Sara was born and raised in a small town in the Midwestern United States. She graduated from Indiana University with degrees in journalism and psychology, and later she earned a master’s degree in creative and life writing at Goldsmiths College, University of London, graduating with distinction. She lives in London. Find out more about her at www.sara-grant.com or follow her on Twitter.
Sarah Garland
Sarah Garland is a much-loved author/illustrator who has published more than 40 books. The daughter of a publisher and illustrator, she trained as a typographer at the London College of Printing. She has illustrated Margaret Mahy’s Dashing Dog and has written and illustrated Billy and Belle, Eddie’s Garden, Eddie’s Kitchen and the board books, Splash! and Zoom! Sarah lives in Cirencester, Gloucestershire.
Sarah Garson
Sarah Garson studied a BA in Illustration at Middlesex University in London and has a Masters degree in Children's Book Illustration from Cambridge School of Art. In 2006, Sarah was shortlisted for Book Trust’s Best Emerging Illustrator prize for Andersen title, The Grump, which was also highly commended by the prestigious Macmillan Picture Book Prize. Her subsequent books have gone on to be nominated by the Cambridgeshire Picture Book Award (Daydream Dan) and the Coventry Book Award (One, Two, Cockatoo!). She now lives and works in Melbourne, and divides her time between Australia and the UK.
Scott Garrett
Scott Garrett is a freelance illustrator living in the UK. Scott has worked for clients nationally and internationally, including Vodafone, Nestle, VW, GQ, the Guardian, Los Angeles Times, Boston Globe, Business Week, Klutz Books, Bloomsbury, Faber & Faber and Random House. Scott lives by the sea on the South East coast with his family.

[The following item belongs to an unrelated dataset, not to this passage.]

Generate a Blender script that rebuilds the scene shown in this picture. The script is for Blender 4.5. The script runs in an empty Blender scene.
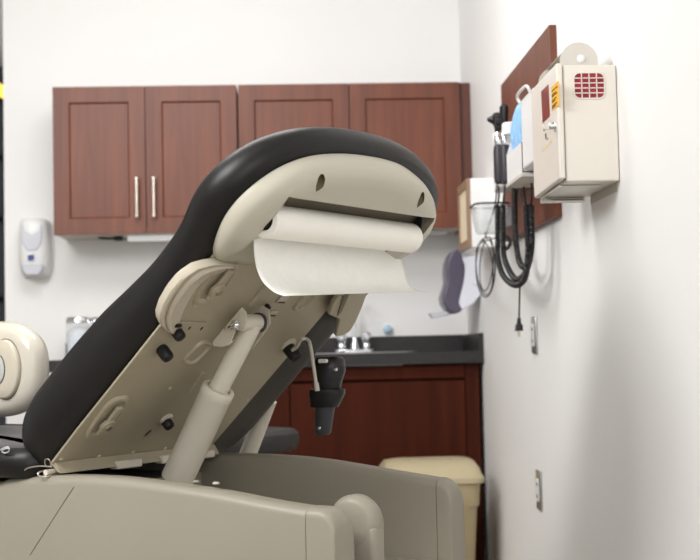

Along with illustration Scott has a developing interest in pottery and has started to make pots himself. He is particularly interested in old English Slipware and the folk pottery from the American South. You can follow his beginnings in pottery on Scott’s blog, along with other random products of his creativity.
Spike Gerrell
Spike Gerrell is a prolific cartoonist known for his 'spiky-nosed' illustrations. His work has been published in the New Scientist, Independent, Times Educational Supplement and Guardian. Spike lives in north London.